Dr Gina Ziervogel wins Distinguished Young Women Researcher Award

19 Aug 2015 - 12:00

Dr Gina Ziervogel, who is a senior lecturer in the Department of Environmental & Geographical Science at UCT and a research fellow in the African Climate and Development Initiative,  was the 2015 winner of the Distinguished Young Women Researcher Award.

Dr Ziervogel's research has always been focused on those most exposed and vulnerable to climate change and variability, from households to villages and at municipal levels. As the potential of climate change to compound and aggravate poverty becomes increasingly clear, her work has a crucial role to play in finding ways to respond to the impact of climate change, particularly in the context of African poverty alleviation and development.

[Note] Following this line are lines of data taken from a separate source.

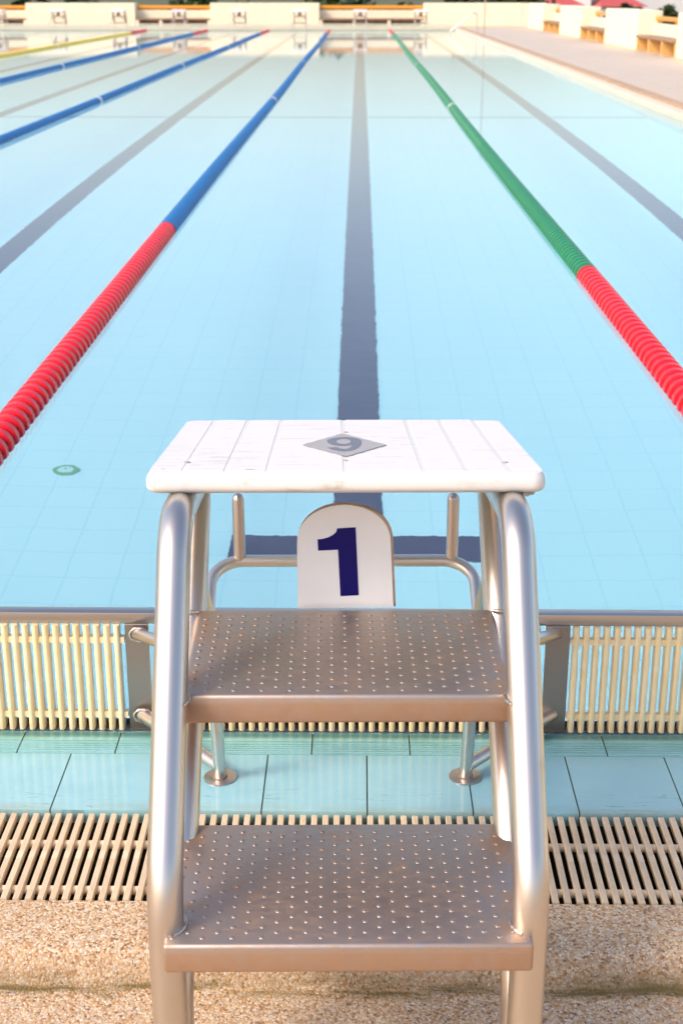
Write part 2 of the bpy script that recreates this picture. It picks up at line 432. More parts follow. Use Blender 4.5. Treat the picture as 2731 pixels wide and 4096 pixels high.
# ------------------------------------------------------------------ end barrier with vertical grille
def barrier(name, y, flip, x0, x1, plates, fine=True):
    t = empty(name, (0, y, 0), PI if flip else 0.)
    rim = MB(); rim.box((x0, -.001, .2042), (x1, .025, .2252)); rim.build('rim', 'steel_dirty' if fine else 'far_wall', t, 30, (.0018, 2))
    MB().box((x0, -.006, -.006), (x1, .022, -.0005)).build('base_strip', 'gutter_edge' if fine else 'far_wall', t)
    MB().box((x0, .016, -.0055), (x1, .0195, .0085)).build('back_strip', 'edge_dark', t)
    xs = [x0] + [v for pl in plates for v in pl] + [x1]
    for a, c in zip(xs[::2], xs[1::2]):
        gm = MB(); pp = .0178 if fine else .06; ww = .0054 if fine else .017
        nn = int((c-a-.002)/pp); off = a + ((c-a) - pp*(nn-1))/2
        for i in range(nn):
            x = off + i*pp
            if fine:
                gm.add([(x+px, py, zz) for zz in (.0005, .204) for px, py in ((-ww*.75,-.009),(-ww*.3,-.0105),(ww*.3,-.0105),(ww*.75,-.009),(ww,-.005),(ww*.85,.012),(-ww*.85,.012),(-ww,-.005))],
                       [tuple(range(7,-1,-1)), tuple(range(8,16))] + [(j,(j+1)%8,8+(j+1)%8,8+j) for j in range(8)])
            else: gm.box((x-ww, -.01, .0005), (x+ww, .01, .204))
        for zz in (.1755, .0295): gm.box((a+.001, -.0065, zz-.0055), (c-.001, .005, zz+.0055))
        gm.build('grille_panel', 'cream_bar' if fine else 'far_wall', t)
    for a, c in plates: MB().box((a+.0006, -.004, -.0005), (c-.0006, .003, .2046)).build('steel_plate', 'plate', t, bevel=(.0008, 1))
    return t
end_b = barrier('end_barrier', 2.235, False, XL+.1, PX1+.1, [(-.405, -.363), (.3265, .3695)])
tag(end_b, 'near pool end barrier of cream upright bars under a steel rim', 'pool barrier')

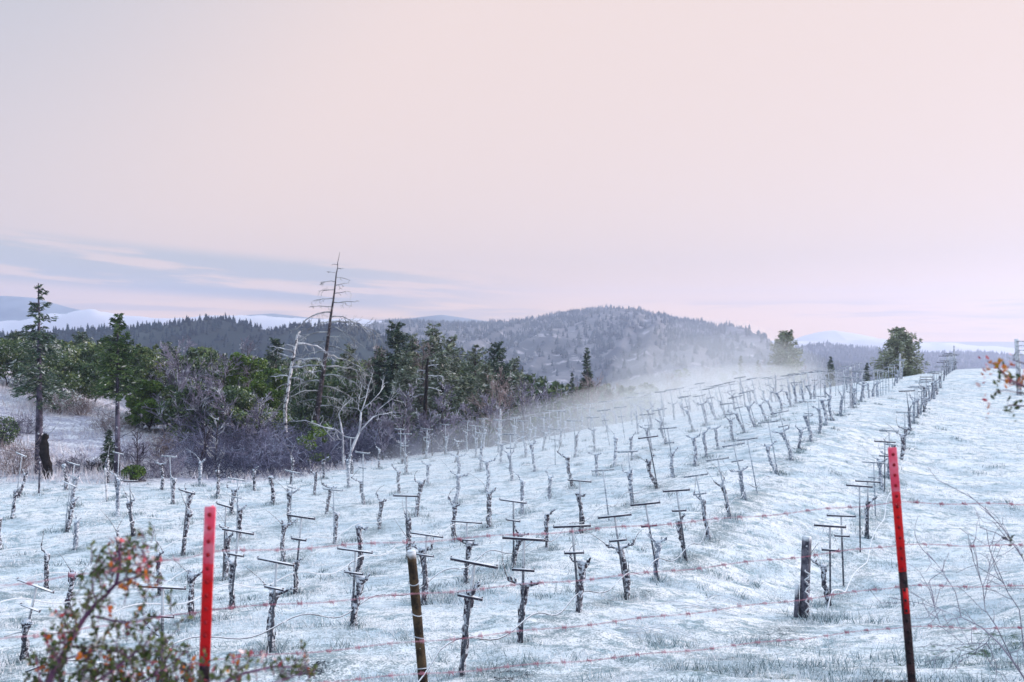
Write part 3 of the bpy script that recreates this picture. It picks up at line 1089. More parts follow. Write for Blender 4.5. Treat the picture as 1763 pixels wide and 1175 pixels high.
# tall line posts among the rows and thin posts on the far-left edge
for (k, px, h, lab, r) in [(2, 1465, 1.65, "tall white frosted line post among the second row from right", .045), (2, 1550, 1.6, "frosted end post at the far end of the second row from right", .06),
                           (4, 1336, 1.5, "frosted line post rising from the fourth row from right", .05), (5, 1275, 1.6, "slim frosted line post left of the fourth row post", .045),
                           (1, 1643, 2.0, "tall grey end post where the rightmost row meets the ridge", .05), (8, 862, 1.75, "pale post among the far-edge crossarms below the bare trees", .05)]:
    X, Y = row_point(k, px)
    z = hgt(X, Y)
    post('line_post', lab, 'post', (X, Y, z), (X - .02, Y, z + h), r, M['wood_pale'], group='line posts in the rows')
for (px, pyb, Yd, tx, tp, lab) in [(67, 848, 24.4, 69, 796, "thin grey stake in front of the charred stump"), (184, 859, 23.2, 181, 810, "thin pale stake left of the second fir trunk"),
                                   ]:
    X = (px - CX) / F * Yd
    z = hgt(X, Yd)
    post('edge_stake', lab, 'stake', (X, Yd, z), ((tx - CX) / F * Yd, Yd, z + .92), .026, M['wood_grey'] if px < 100 else M['wood_pale'])

# ------------------------------------------------------------------ the barbed-wire fence in front
def tpost(label, foot, top, red_to, patches=()):
    foot, top = np.array(foot, float), np.array(top, float)
    d = top - foot
    L = np.linalg.norm(d)
    root = thing('fence_post', label, 'fence post', foot, group='red steel fence posts')
    ax = Vector(d / L)
    root.rotation_mode = 'QUATERNION'
    root.rotation_quaternion = Vector((0, 0, 1)).rotation_difference(ax)

    def shaft(z0, z1, grow, mat, nm):
        mb = MB()
        zc, hz = (z0 + z1) / 2, (z1 - z0) / 2
        mb.box((0, 0, zc), (.0205 + grow, .0030 + grow, hz))
        mb.box((0, .0175 + grow, zc), (.0030 + grow, .0140, hz - .001))
        o = link(nm, mb.mesh(nm, mat), root)
        bv = o.modifiers.new('bevel', 'BEVEL')
        bv.width = .0015
        return o
    cut, tip = L * red_to, L - .22
    shaft(-.3, cut, 0, M['rust'], 'bare_shaft')
    shaft(cut, tip - .07, .0004, M['red'], 'painted_shaft')
    shaft(tip - .07, tip, .0006, M['redworn'], 'worn_band')
    shaft(tip, L, .0008, M['redtop'], 'frosted_tip')
    for a, b in patches:
        mb = MB()
        mb.box((.004, -.0036, (a + b) * L / 2), (.013, .0008, (b - a) * L / 2))
        link('paint_patch', mb.mesh('paint_patch', M['red']), root)
    n = int(L / .052)
    for i in range(n):
        z = .06 + i * .052
        if z > L - .02:
            break
        mb = MB()
        mb.tube([[0, -.0035, z - .004], [0, -.009, z], [0, -.0125, z + .003]], [.008, .007, .0045], 7)
        link('stud', mb.mesh('stud', M['stud'] if z > cut else M['rust'], True), root)
    return root, foot, top


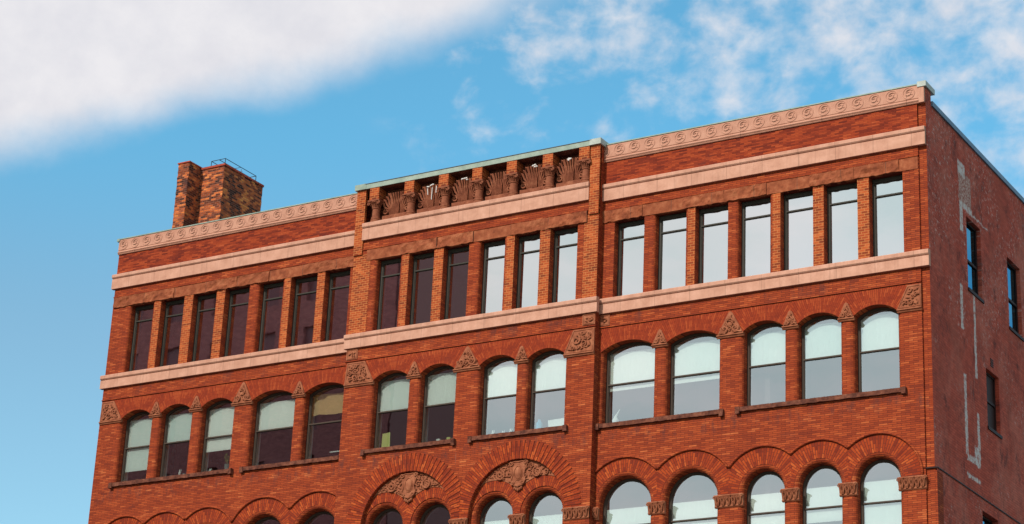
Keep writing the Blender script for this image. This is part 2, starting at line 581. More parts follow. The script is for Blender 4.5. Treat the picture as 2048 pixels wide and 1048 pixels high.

"Almost by default, Gina's work has social impact," said Professor Mark New, pro vice-chancellor and director of the African Climate and Development Initiative (ACDI), who nominated her for the award. "Her research projects are generally done 'with' rather than 'on' people and communities, focused on practical issues." This is evident in one of her current projects, called 'Flow': Fostering Local Wellbeing, a trans-disciplinary research project led by the ACDI. The project supports a group of Flow Ambassadors – unemployed youth who play an awareness-raising role in adapting to climate change, mapping local resources and making videos of municipal services, local businesses and other stories to engender interest in the richness of their local towns.

Alongside this is the development of a community currency – a regionally based money initiative that supplements the national currency system, matching unmet local needs with unused local resources.

Ziervogel commented: "To me this is a really exciting project because it brings together the local community, the informal economy and the local municipality, to look at how they are developing and supporting adaptation to climate change."

In the next five years, she sees herself developing her engaged scholarship by working collaboratively with these different groups to find innovative solutions.

"One of the things we need to do in addressing the goals of environmental sustainability and reducing poverty and inequality is looking at transformation. What are new ways we can do things? What are new ways we can challenge the status quo and the current policies and ways that we work so we can be more collaborative and inclusive and address risks more holistically?"

She was an exceptional scientist, said Professor Susan Parnell, producing world-leading high-impact research with African as well as South African reach, as evidenced by her P rating from the NRF.

"Specifically, her work lies at the core of the global development agenda and brings science to bear on issues of eradicating extreme hunger, ensuring environmental sustainability and developing a global partnership for development. Ziervogel has carved a position as a strong leader in an important and growing field.

"The applied nature of her work means she has a powerful public profile. Policy makers and practitioners know her globally as a careful and systematic researcher who is making a major contribution to our understanding of how climate science is used. Given this year's theme of 'science for a sustainable future', I cannot think of anyone better deserving of this award."